Exercise goal: Write every line of the material out exactly as shown.

Data lines:
↓

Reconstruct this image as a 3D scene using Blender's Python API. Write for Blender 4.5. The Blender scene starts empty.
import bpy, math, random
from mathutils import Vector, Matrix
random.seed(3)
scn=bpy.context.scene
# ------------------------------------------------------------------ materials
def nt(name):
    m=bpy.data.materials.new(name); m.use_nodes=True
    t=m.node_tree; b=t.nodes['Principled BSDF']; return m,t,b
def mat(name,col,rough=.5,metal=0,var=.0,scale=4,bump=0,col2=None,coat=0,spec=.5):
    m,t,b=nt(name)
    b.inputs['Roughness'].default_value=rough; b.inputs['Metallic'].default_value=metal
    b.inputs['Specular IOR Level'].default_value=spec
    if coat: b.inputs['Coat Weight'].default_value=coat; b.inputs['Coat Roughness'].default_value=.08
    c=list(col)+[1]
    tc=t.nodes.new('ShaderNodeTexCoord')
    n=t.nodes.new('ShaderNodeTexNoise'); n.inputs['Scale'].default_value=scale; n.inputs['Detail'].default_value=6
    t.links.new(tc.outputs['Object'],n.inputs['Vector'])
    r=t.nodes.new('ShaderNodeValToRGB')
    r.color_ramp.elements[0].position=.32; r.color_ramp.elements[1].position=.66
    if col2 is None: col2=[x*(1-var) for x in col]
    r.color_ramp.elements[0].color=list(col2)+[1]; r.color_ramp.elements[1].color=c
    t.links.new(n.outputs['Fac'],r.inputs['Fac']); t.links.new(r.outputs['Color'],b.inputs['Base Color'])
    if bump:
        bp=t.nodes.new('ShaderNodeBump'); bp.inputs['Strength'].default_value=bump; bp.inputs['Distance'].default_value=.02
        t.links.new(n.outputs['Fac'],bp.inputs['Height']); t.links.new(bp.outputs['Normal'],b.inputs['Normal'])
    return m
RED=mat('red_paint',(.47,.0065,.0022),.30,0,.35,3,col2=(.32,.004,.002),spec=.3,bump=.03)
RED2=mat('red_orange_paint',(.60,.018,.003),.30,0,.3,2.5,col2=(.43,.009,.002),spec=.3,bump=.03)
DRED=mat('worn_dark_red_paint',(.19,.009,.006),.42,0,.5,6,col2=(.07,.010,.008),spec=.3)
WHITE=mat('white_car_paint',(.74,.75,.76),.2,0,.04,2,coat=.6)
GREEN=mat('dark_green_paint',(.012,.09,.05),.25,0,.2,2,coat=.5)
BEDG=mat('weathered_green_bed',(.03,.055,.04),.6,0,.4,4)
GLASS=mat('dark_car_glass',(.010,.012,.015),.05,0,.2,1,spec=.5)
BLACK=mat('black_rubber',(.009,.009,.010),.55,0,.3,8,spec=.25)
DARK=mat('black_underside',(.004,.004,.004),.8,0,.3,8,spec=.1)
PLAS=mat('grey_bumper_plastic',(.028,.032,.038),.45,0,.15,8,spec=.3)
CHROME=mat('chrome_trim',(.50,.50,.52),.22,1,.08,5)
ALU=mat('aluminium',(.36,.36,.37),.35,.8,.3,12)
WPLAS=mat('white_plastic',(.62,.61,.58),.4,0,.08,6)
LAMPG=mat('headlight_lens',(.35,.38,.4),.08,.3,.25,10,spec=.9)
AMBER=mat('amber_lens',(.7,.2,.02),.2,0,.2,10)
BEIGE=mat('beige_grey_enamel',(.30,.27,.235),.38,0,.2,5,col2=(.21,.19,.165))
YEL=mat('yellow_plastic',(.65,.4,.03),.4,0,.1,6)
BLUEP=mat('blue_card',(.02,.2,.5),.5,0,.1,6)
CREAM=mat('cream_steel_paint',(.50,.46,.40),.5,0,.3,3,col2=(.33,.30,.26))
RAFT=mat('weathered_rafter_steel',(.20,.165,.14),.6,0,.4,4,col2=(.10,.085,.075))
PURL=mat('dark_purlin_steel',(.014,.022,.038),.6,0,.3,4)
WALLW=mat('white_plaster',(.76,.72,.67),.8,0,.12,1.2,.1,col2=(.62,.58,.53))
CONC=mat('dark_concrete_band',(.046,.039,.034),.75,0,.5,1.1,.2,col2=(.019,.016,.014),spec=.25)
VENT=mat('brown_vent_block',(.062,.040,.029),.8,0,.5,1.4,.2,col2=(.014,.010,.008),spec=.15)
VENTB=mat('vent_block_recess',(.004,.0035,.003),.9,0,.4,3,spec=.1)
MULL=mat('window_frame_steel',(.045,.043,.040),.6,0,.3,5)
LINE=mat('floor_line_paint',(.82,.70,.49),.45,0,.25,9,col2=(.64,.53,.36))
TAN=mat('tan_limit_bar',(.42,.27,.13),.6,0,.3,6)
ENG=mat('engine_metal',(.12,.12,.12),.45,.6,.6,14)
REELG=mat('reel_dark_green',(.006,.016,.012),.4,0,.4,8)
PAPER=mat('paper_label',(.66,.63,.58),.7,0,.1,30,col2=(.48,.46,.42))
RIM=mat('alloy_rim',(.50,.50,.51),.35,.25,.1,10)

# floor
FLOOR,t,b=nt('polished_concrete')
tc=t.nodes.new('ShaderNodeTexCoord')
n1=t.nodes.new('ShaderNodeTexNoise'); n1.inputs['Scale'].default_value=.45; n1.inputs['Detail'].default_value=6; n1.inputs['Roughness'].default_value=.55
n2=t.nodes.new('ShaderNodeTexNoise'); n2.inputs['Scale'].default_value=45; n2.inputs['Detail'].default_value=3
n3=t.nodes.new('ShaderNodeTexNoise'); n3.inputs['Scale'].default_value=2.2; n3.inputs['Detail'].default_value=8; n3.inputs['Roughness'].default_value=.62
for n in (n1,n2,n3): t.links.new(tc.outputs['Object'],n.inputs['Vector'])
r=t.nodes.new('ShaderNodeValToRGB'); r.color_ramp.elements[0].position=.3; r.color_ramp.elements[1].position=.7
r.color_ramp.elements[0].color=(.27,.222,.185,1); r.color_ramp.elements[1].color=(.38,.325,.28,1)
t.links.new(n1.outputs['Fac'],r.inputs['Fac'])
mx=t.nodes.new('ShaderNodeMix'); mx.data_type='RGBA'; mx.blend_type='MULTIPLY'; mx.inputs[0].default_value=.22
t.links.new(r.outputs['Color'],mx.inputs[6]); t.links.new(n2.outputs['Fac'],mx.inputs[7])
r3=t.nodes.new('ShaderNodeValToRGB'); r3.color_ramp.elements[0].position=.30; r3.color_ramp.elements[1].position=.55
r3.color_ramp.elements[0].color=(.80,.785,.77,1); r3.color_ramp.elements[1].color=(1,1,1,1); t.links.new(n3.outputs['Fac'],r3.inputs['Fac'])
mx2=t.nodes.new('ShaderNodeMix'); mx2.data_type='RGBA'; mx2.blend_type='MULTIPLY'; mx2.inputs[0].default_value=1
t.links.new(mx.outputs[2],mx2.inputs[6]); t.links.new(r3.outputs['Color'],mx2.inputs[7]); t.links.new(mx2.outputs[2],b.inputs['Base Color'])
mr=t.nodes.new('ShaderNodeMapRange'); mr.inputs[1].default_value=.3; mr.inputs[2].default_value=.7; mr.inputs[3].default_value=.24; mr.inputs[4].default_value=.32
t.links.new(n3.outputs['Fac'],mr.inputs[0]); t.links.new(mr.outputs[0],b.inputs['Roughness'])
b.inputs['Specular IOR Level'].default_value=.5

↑

The output:
Reconstruct this image as a 3D scene using Blender's Python API. Write for Blender 4.5. The Blender scene starts empty.
import bpy, math, random
from mathutils import Vector, Matrix
random.seed(3)
scn=bpy.context.scene
# ------------------------------------------------------------------ materials
def nt(name):
    m=bpy.data.materials.new(name); m.use_nodes=True
    t=m.node_tree; b=t.nodes['Principled BSDF']; return m,t,b
def mat(name,col,rough=.5,metal=0,var=.0,scale=4,bump=0,col2=None,coat=0,spec=.5):
    m,t,b=nt(name)
    b.inputs['Roughness'].default_value=rough; b.inputs['Metallic'].default_value=metal
    b.inputs['Specular IOR Level'].default_value=spec
    if coat: b.inputs['Coat Weight'].default_value=coat; b.inputs['Coat Roughness'].default_value=.08
    c=list(col)+[1]
    tc=t.nodes.new('ShaderNodeTexCoord')
    n=t.nodes.new('ShaderNodeTexNoise'); n.inputs['Scale'].default_value=scale; n.inputs['Detail'].default_value=6
    t.links.new(tc.outputs['Object'],n.inputs['Vector'])
    r=t.nodes.new('ShaderNodeValToRGB')
    r.color_ramp.elements[0].position=.32; r.color_ramp.elements[1].position=.66
    if col2 is None: col2=[x*(1-var) for x in col]
    r.color_ramp.elements[0].color=list(col2)+[1]; r.color_ramp.elements[1].color=c
    t.links.new(n.outputs['Fac'],r.inputs['Fac']); t.links.new(r.outputs['Color'],b.inputs['Base Color'])
    if bump:
        bp=t.nodes.new('ShaderNodeBump'); bp.inputs['Strength'].default_value=bump; bp.inputs['Distance'].default_value=.02
        t.links.new(n.outputs['Fac'],bp.inputs['Height']); t.links.new(bp.outputs['Normal'],b.inputs['Normal'])
    return m
RED=mat('red_paint',(.47,.0065,.0022),.30,0,.35,3,col2=(.32,.004,.002),spec=.3,bump=.03)
RED2=mat('red_orange_paint',(.60,.018,.003),.30,0,.3,2.5,col2=(.43,.009,.002),spec=.3,bump=.03)
DRED=mat('worn_dark_red_paint',(.19,.009,.006),.42,0,.5,6,col2=(.07,.010,.008),spec=.3)
WHITE=mat('white_car_paint',(.74,.75,.76),.2,0,.04,2,coat=.6)
GREEN=mat('dark_green_paint',(.012,.09,.05),.25,0,.2,2,coat=.5)
BEDG=mat('weathered_green_bed',(.03,.055,.04),.6,0,.4,4)
GLASS=mat('dark_car_glass',(.010,.012,.015),.05,0,.2,1,spec=.5)
BLACK=mat('black_rubber',(.009,.009,.010),.55,0,.3,8,spec=.25)
DARK=mat('black_underside',(.004,.004,.004),.8,0,.3,8,spec=.1)
PLAS=mat('grey_bumper_plastic',(.028,.032,.038),.45,0,.15,8,spec=.3)
CHROME=mat('chrome_trim',(.50,.50,.52),.22,1,.08,5)
ALU=mat('aluminium',(.36,.36,.37),.35,.8,.3,12)
WPLAS=mat('white_plastic',(.62,.61,.58),.4,0,.08,6)
LAMPG=mat('headlight_lens',(.35,.38,.4),.08,.3,.25,10,spec=.9)
AMBER=mat('amber_lens',(.7,.2,.02),.2,0,.2,10)
BEIGE=mat('beige_grey_enamel',(.30,.27,.235),.38,0,.2,5,col2=(.21,.19,.165))
YEL=mat('yellow_plastic',(.65,.4,.03),.4,0,.1,6)
BLUEP=mat('blue_card',(.02,.2,.5),.5,0,.1,6)
CREAM=mat('cream_steel_paint',(.50,.46,.40),.5,0,.3,3,col2=(.33,.30,.26))
RAFT=mat('weathered_rafter_steel',(.20,.165,.14),.6,0,.4,4,col2=(.10,.085,.075))
PURL=mat('dark_purlin_steel',(.014,.022,.038),.6,0,.3,4)
WALLW=mat('white_plaster',(.76,.72,.67),.8,0,.12,1.2,.1,col2=(.62,.58,.53))
CONC=mat('dark_concrete_band',(.046,.039,.034),.75,0,.5,1.1,.2,col2=(.019,.016,.014),spec=.25)
VENT=mat('brown_vent_block',(.062,.040,.029),.8,0,.5,1.4,.2,col2=(.014,.010,.008),spec=.15)
VENTB=mat('vent_block_recess',(.004,.0035,.003),.9,0,.4,3,spec=.1)
MULL=mat('window_frame_steel',(.045,.043,.040),.6,0,.3,5)
LINE=mat('floor_line_paint',(.82,.70,.49),.45,0,.25,9,col2=(.64,.53,.36))
TAN=mat('tan_limit_bar',(.42,.27,.13),.6,0,.3,6)
ENG=mat('engine_metal',(.12,.12,.12),.45,.6,.6,14)
REELG=mat('reel_dark_green',(.006,.016,.012),.4,0,.4,8)
PAPER=mat('paper_label',(.66,.63,.58),.7,0,.1,30,col2=(.48,.46,.42))
RIM=mat('alloy_rim',(.50,.50,.51),.35,.25,.1,10)

# floor
FLOOR,t,b=nt('polished_concrete')
tc=t.nodes.new('ShaderNodeTexCoord')
n1=t.nodes.new('ShaderNodeTexNoise'); n1.inputs['Scale'].default_value=.45; n1.inputs['Detail'].default_value=6; n1.inputs['Roughness'].default_value=.55
n2=t.nodes.new('ShaderNodeTexNoise'); n2.inputs['Scale'].default_value=45; n2.inputs['Detail'].default_value=3
n3=t.nodes.new('ShaderNodeTexNoise'); n3.inputs['Scale'].default_value=2.2; n3.inputs['Detail'].default_value=8; n3.inputs['Roughness'].default_value=.62
for n in (n1,n2,n3): t.links.new(tc.outputs['Object'],n.inputs['Vector'])
r=t.nodes.new('ShaderNodeValToRGB'); r.color_ramp.elements[0].position=.3; r.color_ramp.elements[1].position=.7
r.color_ramp.elements[0].color=(.27,.222,.185,1); r.color_ramp.elements[1].color=(.38,.325,.28,1)
t.links.new(n1.outputs['Fac'],r.inputs['Fac'])
mx=t.nodes.new('ShaderNodeMix'); mx.data_type='RGBA'; mx.blend_type='MULTIPLY'; mx.inputs[0].default_value=.22
t.links.new(r.outputs['Color'],mx.inputs[6]); t.links.new(n2.outputs['Fac'],mx.inputs[7])
r3=t.nodes.new('ShaderNodeValToRGB'); r3.color_ramp.elements[0].position=.30; r3.color_ramp.elements[1].position=.55
r3.color_ramp.elements[0].color=(.80,.785,.77,1); r3.color_ramp.elements[1].color=(1,1,1,1); t.links.new(n3.outputs['Fac'],r3.inputs['Fac'])
mx2=t.nodes.new('ShaderNodeMix'); mx2.data_type='RGBA'; mx2.blend_type='MULTIPLY'; mx2.inputs[0].default_value=1
t.links.new(mx.outputs[2],mx2.inputs[6]); t.links.new(r3.outputs['Color'],mx2.inputs[7]); t.links.new(mx2.outputs[2],b.inputs['Base Color'])
mr=t.nodes.new('ShaderNodeMapRange'); mr.inputs[1].default_value=.3; mr.inputs[2].default_value=.7; mr.inputs[3].default_value=.24; mr.inputs[4].default_value=.32
t.links.new(n3.outputs['Fac'],mr.inputs[0]); t.links.new(mr.outputs[0],b.inputs['Roughness'])
b.inputs['Specular IOR Level'].default_value=.5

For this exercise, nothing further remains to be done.